**Exercise directions**:
Pick out every line in the data below that holds "scene".

*-*-*

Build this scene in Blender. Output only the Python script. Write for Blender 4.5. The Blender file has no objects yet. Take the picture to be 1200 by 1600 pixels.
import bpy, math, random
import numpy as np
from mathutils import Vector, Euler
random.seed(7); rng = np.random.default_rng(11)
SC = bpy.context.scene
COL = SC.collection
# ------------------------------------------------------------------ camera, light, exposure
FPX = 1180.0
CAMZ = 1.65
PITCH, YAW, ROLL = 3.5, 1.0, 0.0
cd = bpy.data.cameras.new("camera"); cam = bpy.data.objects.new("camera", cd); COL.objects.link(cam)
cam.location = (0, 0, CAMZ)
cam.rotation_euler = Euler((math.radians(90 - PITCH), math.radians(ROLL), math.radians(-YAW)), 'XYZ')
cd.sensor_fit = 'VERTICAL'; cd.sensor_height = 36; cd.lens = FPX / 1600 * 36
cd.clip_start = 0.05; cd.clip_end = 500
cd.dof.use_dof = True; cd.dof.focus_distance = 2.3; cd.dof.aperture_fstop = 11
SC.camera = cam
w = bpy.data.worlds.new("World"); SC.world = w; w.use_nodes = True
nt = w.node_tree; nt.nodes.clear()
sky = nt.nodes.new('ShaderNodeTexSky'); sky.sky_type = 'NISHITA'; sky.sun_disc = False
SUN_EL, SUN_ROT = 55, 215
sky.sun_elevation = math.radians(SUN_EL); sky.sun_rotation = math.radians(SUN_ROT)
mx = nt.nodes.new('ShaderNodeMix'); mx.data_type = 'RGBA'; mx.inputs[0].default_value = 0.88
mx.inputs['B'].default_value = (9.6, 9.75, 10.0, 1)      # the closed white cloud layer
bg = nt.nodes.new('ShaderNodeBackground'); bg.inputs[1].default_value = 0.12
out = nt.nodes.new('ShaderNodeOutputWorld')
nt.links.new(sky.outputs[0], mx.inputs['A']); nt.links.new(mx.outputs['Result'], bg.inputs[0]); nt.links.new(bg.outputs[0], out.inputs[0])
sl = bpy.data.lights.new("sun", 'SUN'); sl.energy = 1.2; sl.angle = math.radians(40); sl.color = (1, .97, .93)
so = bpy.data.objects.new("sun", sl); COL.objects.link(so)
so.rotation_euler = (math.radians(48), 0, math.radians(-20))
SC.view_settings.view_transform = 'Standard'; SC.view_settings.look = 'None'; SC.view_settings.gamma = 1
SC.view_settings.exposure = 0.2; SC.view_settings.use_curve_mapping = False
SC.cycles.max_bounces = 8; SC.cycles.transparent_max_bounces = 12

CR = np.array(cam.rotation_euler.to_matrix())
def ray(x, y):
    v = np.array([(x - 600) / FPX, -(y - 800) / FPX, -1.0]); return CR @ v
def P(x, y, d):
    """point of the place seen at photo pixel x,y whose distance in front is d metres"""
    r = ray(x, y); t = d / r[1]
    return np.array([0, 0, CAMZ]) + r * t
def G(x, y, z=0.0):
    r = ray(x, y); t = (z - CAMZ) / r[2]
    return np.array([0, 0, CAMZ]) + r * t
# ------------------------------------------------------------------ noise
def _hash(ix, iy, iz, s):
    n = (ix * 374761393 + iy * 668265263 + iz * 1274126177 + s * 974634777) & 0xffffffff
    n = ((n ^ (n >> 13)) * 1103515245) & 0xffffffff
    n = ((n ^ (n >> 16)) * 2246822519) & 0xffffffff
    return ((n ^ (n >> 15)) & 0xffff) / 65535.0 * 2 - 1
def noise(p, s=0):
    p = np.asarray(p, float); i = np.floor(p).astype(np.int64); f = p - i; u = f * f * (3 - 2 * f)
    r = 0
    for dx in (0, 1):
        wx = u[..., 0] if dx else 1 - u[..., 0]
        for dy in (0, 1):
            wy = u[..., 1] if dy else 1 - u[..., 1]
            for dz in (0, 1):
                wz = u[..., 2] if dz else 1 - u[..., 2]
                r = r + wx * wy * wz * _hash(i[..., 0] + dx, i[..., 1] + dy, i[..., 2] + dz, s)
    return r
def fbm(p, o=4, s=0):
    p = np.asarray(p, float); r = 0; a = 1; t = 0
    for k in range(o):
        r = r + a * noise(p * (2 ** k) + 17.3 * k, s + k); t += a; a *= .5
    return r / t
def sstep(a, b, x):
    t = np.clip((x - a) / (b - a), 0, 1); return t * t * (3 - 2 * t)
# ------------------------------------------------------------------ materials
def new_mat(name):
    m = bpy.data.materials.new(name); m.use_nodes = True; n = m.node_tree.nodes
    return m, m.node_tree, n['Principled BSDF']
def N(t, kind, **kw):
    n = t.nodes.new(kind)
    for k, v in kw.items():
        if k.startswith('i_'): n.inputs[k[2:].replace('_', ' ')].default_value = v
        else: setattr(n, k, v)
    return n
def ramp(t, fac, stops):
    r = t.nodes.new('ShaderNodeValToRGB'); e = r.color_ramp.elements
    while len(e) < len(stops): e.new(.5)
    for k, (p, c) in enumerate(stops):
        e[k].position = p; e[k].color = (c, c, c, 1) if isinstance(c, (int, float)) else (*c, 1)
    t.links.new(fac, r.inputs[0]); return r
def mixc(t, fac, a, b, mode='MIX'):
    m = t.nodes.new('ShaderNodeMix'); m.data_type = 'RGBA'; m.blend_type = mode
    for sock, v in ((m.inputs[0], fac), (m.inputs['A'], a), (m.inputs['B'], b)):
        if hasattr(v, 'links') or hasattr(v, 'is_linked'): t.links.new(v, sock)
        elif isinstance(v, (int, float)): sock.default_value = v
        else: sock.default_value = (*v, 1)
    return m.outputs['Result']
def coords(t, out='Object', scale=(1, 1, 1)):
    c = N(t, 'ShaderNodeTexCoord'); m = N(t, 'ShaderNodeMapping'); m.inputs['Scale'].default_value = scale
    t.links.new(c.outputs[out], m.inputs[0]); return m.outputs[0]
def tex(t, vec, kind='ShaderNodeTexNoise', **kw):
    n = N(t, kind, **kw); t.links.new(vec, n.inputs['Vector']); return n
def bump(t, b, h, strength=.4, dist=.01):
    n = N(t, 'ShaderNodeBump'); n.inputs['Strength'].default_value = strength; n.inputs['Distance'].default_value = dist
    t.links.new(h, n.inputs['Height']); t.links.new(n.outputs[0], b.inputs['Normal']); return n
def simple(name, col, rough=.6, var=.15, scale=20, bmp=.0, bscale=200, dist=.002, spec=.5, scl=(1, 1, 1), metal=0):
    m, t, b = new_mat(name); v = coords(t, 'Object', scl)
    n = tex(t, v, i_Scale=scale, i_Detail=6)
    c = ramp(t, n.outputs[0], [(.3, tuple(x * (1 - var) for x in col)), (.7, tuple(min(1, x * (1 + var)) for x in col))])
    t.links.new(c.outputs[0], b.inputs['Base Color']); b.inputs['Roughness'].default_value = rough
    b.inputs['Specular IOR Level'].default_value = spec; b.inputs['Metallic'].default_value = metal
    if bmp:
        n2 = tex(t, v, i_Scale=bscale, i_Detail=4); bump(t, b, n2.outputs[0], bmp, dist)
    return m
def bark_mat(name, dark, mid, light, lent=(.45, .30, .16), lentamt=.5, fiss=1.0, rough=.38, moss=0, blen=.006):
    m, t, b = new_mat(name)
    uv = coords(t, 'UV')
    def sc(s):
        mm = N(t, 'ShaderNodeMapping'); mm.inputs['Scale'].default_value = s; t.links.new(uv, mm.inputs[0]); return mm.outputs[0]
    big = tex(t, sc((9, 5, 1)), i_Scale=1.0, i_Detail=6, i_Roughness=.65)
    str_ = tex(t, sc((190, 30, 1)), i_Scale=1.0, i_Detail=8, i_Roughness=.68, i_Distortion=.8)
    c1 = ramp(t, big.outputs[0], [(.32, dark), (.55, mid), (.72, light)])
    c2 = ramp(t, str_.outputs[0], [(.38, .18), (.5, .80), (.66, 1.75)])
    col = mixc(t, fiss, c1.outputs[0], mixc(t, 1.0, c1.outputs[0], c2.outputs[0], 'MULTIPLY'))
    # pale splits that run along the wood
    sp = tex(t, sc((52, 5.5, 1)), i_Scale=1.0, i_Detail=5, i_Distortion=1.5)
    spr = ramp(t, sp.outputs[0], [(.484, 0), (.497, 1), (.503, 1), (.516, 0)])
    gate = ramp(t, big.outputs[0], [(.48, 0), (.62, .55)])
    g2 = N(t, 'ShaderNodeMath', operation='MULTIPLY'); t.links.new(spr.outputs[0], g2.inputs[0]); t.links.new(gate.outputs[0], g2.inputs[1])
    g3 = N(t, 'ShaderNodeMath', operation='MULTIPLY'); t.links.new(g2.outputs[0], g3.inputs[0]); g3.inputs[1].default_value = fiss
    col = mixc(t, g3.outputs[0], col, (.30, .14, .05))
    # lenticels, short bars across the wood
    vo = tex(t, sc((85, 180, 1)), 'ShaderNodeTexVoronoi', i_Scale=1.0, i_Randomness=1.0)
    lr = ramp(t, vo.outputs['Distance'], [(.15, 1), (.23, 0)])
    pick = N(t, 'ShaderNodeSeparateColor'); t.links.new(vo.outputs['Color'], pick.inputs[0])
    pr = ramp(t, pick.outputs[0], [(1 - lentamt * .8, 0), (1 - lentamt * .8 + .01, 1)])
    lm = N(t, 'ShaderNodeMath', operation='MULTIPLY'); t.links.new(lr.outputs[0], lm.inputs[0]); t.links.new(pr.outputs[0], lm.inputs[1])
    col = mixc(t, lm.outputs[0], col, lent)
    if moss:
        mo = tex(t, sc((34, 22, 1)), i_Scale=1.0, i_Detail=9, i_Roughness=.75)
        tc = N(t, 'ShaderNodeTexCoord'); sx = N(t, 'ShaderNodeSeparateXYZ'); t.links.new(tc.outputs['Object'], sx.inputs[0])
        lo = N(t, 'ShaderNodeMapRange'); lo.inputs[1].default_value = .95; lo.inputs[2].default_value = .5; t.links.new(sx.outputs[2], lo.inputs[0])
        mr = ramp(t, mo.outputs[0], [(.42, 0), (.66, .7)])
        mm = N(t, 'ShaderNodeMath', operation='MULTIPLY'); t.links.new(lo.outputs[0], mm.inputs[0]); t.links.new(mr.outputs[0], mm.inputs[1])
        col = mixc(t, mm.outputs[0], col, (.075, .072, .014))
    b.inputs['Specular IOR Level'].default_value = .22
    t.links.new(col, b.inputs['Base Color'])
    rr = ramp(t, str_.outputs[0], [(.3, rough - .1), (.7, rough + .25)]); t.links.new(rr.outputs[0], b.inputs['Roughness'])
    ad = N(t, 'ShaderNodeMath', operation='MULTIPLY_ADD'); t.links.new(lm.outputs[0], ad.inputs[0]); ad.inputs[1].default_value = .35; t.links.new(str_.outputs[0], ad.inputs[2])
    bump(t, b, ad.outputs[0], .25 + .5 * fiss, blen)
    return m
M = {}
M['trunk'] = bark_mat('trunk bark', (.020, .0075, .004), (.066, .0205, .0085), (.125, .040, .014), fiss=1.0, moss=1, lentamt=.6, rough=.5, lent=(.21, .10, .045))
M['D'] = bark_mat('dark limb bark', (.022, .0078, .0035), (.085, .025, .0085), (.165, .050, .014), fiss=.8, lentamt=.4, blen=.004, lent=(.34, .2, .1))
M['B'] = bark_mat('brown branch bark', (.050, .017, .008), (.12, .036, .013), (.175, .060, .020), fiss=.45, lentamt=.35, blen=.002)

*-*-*

**Answer to this task**:
Build this scene in Blender. Output only the Python script. Write for Blender 4.5. The Blender file has no objects yet. Take the picture to be 1200 by 1600 pixels.
SC = bpy.context.scene